What is Motor Control Blockset?
Motor Control Blockset provides Simulink blocks and reference examples for developing and deploying motor control algorithms as optimized C and HDL code on target microcontrollers, FPGAs, or systems-on-chip (SoC).The blockset includes Park and Clarke transforms, sensor decoders, sensorless observers, a space-vector generator, MTPA and other blocks for creating speed and torque controllers for implementing Field-Oriented Control and other motor control algorithms.
Reference examples included in Motor Control Blockset help you understand how to develop, tune, and validate motor control algorithms using desktop and real-time simulation. These examples cover closed-loop control for induction motors, switched reluctance motors (SRM), brushless DC motors (BLDC), and permanent magnet synchronous motors (PMSM). You can reuse the same algorithms to generate production-ready, compact, and traceable fixed- or floating-point code. Furthermore, you can use the reference examples to enable automatic deployment on supported hardware kits.
Published: 25 Sep 2023
Motor Control Blockset simplifies designing and implementing motor control algorithms by providing reference examples and libraries of prebuilt blocks including math transforms and control blocks like MTPA that you can use to generate C and HDL code optimized for your motor control application.

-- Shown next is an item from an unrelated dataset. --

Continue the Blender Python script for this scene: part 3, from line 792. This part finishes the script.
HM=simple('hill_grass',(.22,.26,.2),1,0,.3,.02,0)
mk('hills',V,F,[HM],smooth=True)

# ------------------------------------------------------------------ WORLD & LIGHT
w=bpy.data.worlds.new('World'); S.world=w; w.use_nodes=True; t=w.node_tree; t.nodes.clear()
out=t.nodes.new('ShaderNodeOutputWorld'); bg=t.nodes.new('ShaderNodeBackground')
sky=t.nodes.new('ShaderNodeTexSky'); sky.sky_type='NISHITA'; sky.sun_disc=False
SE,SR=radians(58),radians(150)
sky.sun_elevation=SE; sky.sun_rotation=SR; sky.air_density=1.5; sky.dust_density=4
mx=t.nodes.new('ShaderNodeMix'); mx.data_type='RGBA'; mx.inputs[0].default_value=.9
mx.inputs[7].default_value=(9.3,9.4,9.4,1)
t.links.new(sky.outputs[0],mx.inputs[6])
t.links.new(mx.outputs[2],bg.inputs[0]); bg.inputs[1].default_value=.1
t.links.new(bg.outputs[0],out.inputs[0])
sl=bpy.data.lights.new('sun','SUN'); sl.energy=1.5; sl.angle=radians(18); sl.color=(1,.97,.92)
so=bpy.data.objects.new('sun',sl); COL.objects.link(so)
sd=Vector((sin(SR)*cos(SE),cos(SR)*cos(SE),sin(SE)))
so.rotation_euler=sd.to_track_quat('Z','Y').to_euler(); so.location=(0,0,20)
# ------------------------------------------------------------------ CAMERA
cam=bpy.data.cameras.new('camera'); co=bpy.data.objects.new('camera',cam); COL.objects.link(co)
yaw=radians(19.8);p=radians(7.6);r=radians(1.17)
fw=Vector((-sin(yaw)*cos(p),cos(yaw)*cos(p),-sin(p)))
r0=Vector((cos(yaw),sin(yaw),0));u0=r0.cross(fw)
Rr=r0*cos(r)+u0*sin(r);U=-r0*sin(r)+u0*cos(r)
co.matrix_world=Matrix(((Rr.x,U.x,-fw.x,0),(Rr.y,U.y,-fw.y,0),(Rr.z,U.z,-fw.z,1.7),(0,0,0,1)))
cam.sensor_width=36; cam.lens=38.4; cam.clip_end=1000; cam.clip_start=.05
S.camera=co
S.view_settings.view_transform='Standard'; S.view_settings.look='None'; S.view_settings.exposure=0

You can use the reference examples to implement motor control algorithms for motor types including induction motor, switched reluctance motor, brushless DC motor (BLDC) and permanent magnet synchronous motors for implementing sensored and sensorless motor control algorithms.
Motor Control Blockset includes decoders for Hall sensor, quadrature encoders and resolvers as well as sensorless estimators like flux observer, sliding mode observer, pulsating high frequency observer and extended EMF observer.
Motor Control Blockset provides prebuilt instrumented test to estimate stator resistance, inductance, and mechanical parameters of your motor.
Using these parameters in the provided motor modeling block, you can create accurate motor simulations.
By combining these motor models with the average value inverter block and your motor control algorithm, you can create closed loop simulation models.
Reference examples show how you can switch to higher fidelity plant models developed with Simscape Electrical to simulate power electronic switching and other effects.
Motor Control Blockset also provides scripts to compute the initial control gains based on the estimated parameters.
Additionally, you can further fine tune these gains using the Field Oriented Control Autotuner block.
So you can use the reference examples to quickly develop and test motor control algorithms through closed loop desktop simulation, real time testing, and to generate efficient code for deployment on FPGAs or microcontrollers from the model to many popular supported microcontrollers and FPGAs.
Alternatively, for microcontrollers and FPGAs not supported currently, you can follow the algorithm export example to generate algorithmic code and integrate it with your custom driver code.
Finally, to ease validation, Motor Control Blockset reference examples include a host model that lets you control the target hardware so that you can start or stop the motor, specify the motor speed, and monitor output signals like speed and current.